Scenes as source code
****************************************
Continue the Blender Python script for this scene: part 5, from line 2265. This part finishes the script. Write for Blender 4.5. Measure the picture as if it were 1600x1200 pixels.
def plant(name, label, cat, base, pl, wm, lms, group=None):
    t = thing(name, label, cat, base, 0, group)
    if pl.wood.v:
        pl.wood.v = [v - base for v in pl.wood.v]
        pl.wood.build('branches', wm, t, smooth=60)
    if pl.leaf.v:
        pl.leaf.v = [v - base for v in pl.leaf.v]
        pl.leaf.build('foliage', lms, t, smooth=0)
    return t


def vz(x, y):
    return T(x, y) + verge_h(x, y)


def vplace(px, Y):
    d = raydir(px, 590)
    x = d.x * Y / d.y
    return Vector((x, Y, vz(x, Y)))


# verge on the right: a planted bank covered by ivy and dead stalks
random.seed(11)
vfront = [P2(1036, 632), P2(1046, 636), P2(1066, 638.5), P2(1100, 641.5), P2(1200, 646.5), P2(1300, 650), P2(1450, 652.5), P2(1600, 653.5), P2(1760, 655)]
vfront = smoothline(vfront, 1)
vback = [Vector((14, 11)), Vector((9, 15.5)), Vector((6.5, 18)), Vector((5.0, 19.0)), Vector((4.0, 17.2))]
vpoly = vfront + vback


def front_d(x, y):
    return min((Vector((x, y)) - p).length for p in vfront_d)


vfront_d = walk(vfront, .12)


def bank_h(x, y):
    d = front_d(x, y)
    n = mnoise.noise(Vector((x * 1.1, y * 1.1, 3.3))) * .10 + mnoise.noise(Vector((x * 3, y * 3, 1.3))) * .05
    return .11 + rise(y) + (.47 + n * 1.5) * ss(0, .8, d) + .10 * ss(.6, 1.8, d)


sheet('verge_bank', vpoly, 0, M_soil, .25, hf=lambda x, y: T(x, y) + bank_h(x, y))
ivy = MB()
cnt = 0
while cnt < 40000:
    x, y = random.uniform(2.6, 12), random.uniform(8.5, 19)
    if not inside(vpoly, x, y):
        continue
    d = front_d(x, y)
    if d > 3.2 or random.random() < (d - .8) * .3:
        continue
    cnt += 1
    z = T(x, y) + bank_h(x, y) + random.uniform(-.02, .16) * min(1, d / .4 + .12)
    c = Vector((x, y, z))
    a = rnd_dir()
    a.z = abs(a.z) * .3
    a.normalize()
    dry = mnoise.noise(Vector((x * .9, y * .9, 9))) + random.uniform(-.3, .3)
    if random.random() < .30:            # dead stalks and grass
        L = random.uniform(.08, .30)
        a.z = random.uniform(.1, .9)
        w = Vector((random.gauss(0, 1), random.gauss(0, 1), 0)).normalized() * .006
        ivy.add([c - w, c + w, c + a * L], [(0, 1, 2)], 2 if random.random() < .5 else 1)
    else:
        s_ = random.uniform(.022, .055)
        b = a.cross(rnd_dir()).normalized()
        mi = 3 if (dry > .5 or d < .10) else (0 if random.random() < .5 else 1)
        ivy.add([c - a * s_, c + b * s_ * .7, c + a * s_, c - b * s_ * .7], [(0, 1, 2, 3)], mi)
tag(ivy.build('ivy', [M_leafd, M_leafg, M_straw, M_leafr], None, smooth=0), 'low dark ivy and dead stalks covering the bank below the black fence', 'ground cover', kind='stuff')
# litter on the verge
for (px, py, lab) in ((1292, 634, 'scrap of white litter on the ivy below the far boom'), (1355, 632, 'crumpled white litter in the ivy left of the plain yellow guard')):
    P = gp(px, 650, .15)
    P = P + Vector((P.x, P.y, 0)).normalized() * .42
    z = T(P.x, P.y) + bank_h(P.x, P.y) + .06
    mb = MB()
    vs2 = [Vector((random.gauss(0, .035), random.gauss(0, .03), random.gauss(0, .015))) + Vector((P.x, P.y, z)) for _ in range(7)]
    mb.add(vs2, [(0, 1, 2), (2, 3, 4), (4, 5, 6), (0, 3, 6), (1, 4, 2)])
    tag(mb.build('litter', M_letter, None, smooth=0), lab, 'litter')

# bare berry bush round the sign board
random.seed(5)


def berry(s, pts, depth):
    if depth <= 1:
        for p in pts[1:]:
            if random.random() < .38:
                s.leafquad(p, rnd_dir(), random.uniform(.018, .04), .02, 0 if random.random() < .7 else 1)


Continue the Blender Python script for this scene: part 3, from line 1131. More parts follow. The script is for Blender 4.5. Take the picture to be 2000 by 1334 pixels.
****************************************
--- What to work on ---
Restate the listing in full, word for word.

--- Problem solution ---
Continue the Blender Python script for this scene: part 5, from line 2265. This part finishes the script. Write for Blender 4.5. Measure the picture as if it were 1600x1200 pixels.
def plant(name, label, cat, base, pl, wm, lms, group=None):
    t = thing(name, label, cat, base, 0, group)
    if pl.wood.v:
        pl.wood.v = [v - base for v in pl.wood.v]
        pl.wood.build('branches', wm, t, smooth=60)
    if pl.leaf.v:
        pl.leaf.v = [v - base for v in pl.leaf.v]
        pl.leaf.build('foliage', lms, t, smooth=0)
    return t


def vz(x, y):
    return T(x, y) + verge_h(x, y)


def vplace(px, Y):
    d = raydir(px, 590)
    x = d.x * Y / d.y
    return Vector((x, Y, vz(x, Y)))


# verge on the right: a planted bank covered by ivy and dead stalks
random.seed(11)
vfront = [P2(1036, 632), P2(1046, 636), P2(1066, 638.5), P2(1100, 641.5), P2(1200, 646.5), P2(1300, 650), P2(1450, 652.5), P2(1600, 653.5), P2(1760, 655)]
vfront = smoothline(vfront, 1)
vback = [Vector((14, 11)), Vector((9, 15.5)), Vector((6.5, 18)), Vector((5.0, 19.0)), Vector((4.0, 17.2))]
vpoly = vfront + vback


def front_d(x, y):
    return min((Vector((x, y)) - p).length for p in vfront_d)


vfront_d = walk(vfront, .12)


def bank_h(x, y):
    d = front_d(x, y)
    n = mnoise.noise(Vector((x * 1.1, y * 1.1, 3.3))) * .10 + mnoise.noise(Vector((x * 3, y * 3, 1.3))) * .05
    return .11 + rise(y) + (.47 + n * 1.5) * ss(0, .8, d) + .10 * ss(.6, 1.8, d)


sheet('verge_bank', vpoly, 0, M_soil, .25, hf=lambda x, y: T(x, y) + bank_h(x, y))
ivy = MB()
cnt = 0
while cnt < 40000:
    x, y = random.uniform(2.6, 12), random.uniform(8.5, 19)
    if not inside(vpoly, x, y):
        continue
    d = front_d(x, y)
    if d > 3.2 or random.random() < (d - .8) * .3:
        continue
    cnt += 1
    z = T(x, y) + bank_h(x, y) + random.uniform(-.02, .16) * min(1, d / .4 + .12)
    c = Vector((x, y, z))
    a = rnd_dir()
    a.z = abs(a.z) * .3
    a.normalize()
    dry = mnoise.noise(Vector((x * .9, y * .9, 9))) + random.uniform(-.3, .3)
    if random.random() < .30:            # dead stalks and grass
        L = random.uniform(.08, .30)
        a.z = random.uniform(.1, .9)
        w = Vector((random.gauss(0, 1), random.gauss(0, 1), 0)).normalized() * .006
        ivy.add([c - w, c + w, c + a * L], [(0, 1, 2)], 2 if random.random() < .5 else 1)
    else:
        s_ = random.uniform(.022, .055)
        b = a.cross(rnd_dir()).normalized()
        mi = 3 if (dry > .5 or d < .10) else (0 if random.random() < .5 else 1)
        ivy.add([c - a * s_, c + b * s_ * .7, c + a * s_, c - b * s_ * .7], [(0, 1, 2, 3)], mi)
tag(ivy.build('ivy', [M_leafd, M_leafg, M_straw, M_leafr], None, smooth=0), 'low dark ivy and dead stalks covering the bank below the black fence', 'ground cover', kind='stuff')
# litter on the verge
for (px, py, lab) in ((1292, 634, 'scrap of white litter on the ivy below the far boom'), (1355, 632, 'crumpled white litter in the ivy left of the plain yellow guard')):
    P = gp(px, 650, .15)
    P = P + Vector((P.x, P.y, 0)).normalized() * .42
    z = T(P.x, P.y) + bank_h(P.x, P.y) + .06
    mb = MB()
    vs2 = [Vector((random.gauss(0, .035), random.gauss(0, .03), random.gauss(0, .015))) + Vector((P.x, P.y, z)) for _ in range(7)]
    mb.add(vs2, [(0, 1, 2), (2, 3, 4), (4, 5, 6), (0, 3, 6), (1, 4, 2)])
    tag(mb.build('litter', M_letter, None, smooth=0), lab, 'litter')

# bare berry bush round the sign board
random.seed(5)


def berry(s, pts, depth):
    if depth <= 1:
        for p in pts[1:]:
            if random.random() < .38:
                s.leafquad(p, rnd_dir(), random.uniform(.018, .04), .02, 0 if random.random() < .7 else 1)


Continue the Blender Python script for this scene: part 3, from line 1131. More parts follow. The script is for Blender 4.5. Take the picture to be 2000 by 1334 pixels.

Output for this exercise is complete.